少し箸休め的なお話から始まり、最後に重大な事実が発覚する回です。作品全体の方針転換が明らかに見えますね。
まず市場で「聞き屋の周」なる者、公園で老翁と女性(老翁から見れば息子の嫁)、少年(老翁の孫)という律の住民が登場します。彼らは4話以降は一応ガヤ(詩会や律から都へ出発する際のもの)で登場しています。
ここでは漢柳は誰でも簡単に作れるよというメッセージを込めて、肩肘張らずに詩を作っています。少年の詩なんかはその典型です。また、後編の女性の詩では原文の訓じ方で解釈は変わるという漢文の基本的な特徴について言及しています。これも伏線として活用したかったのですが、そんな高度な詩を何度も作れるはずもなく……。

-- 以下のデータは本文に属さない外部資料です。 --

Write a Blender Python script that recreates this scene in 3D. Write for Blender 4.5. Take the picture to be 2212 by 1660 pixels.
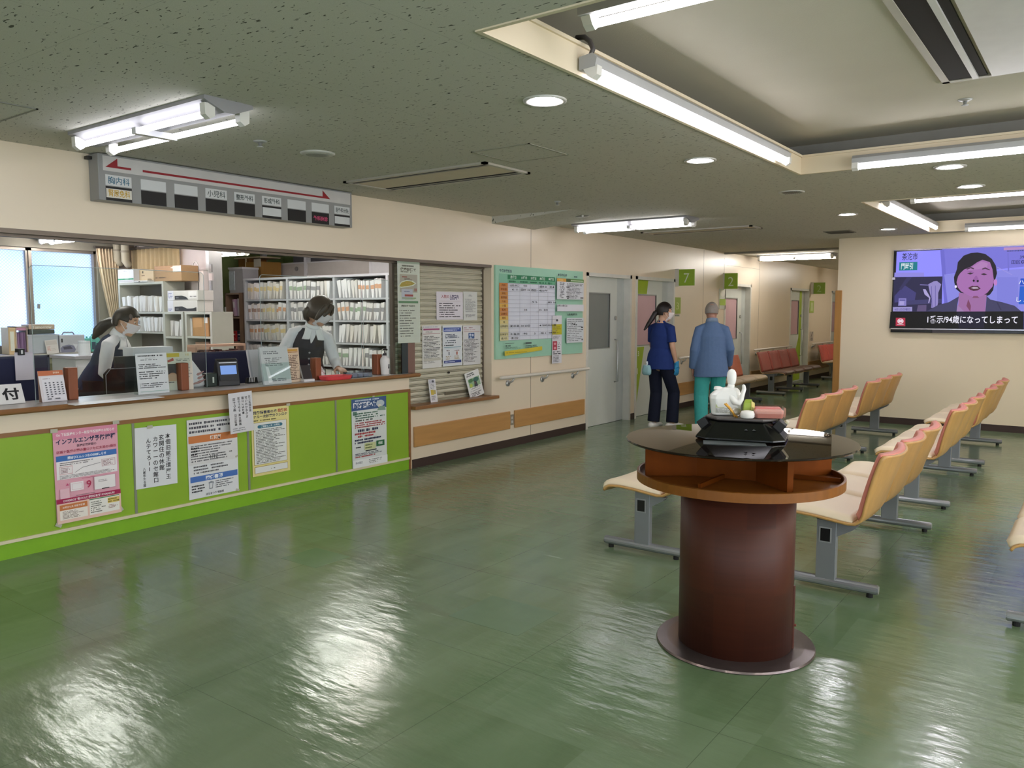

ここで登場した主要人物が尹詩耽さん、初めは憂いに沈んでおりますが根は活発なお転婆さんです。この子の存在が作品の方針転換に大きく関わっています。
女性詩人を登場させたい!詩と言えば恋!恋愛ポエムを詠わせたい!でも彼女をどう物語に絡ませようか……と、考えた結果、耀白の設定変更を余儀なくされました。だって尹巴さん普通に交際を応援しちゃって、葛藤も障害もなく恋が成就してしまうんだもの。耀白が女になっても変わらず応援してもらっていますが、当人達の悩みや葛藤にスポットを当てられたのは良かったと思います。

3話の後半を改めて読み返すと、耀白の秘密がやたら唐突なのがわかります。一応、細身で色白であることは2話で語られていますが、2話投稿時点ではこれに繋げるつもりはありませんでした。むしろ、鈍灰の方が思わせぶりに描いていたので「そっちかよ!」と思った方もいるかもしれません。
前回でも言いましたが、この回の執筆中に詩会(第4話)以後の展開を練り直していてその煽りがもろに出ています。単なる詩の品評会みたいな作品だと登場人物がただの舞台装置になっているように感じていましたし、出来はともかくとして、てこ入れを行ったのは個人的には良い経験になったと思います。
3話以後、文学は社会にどう関わるのか、漢柳を通じて人々は何を表現するのか、そういった問いかけを発する方向に今後の物語は展開していきます。物語が進むにつれて執筆に頭を悩ませる度合いがひどくなっていくのですが、それについてはまた次回。以上、ありがとうございました。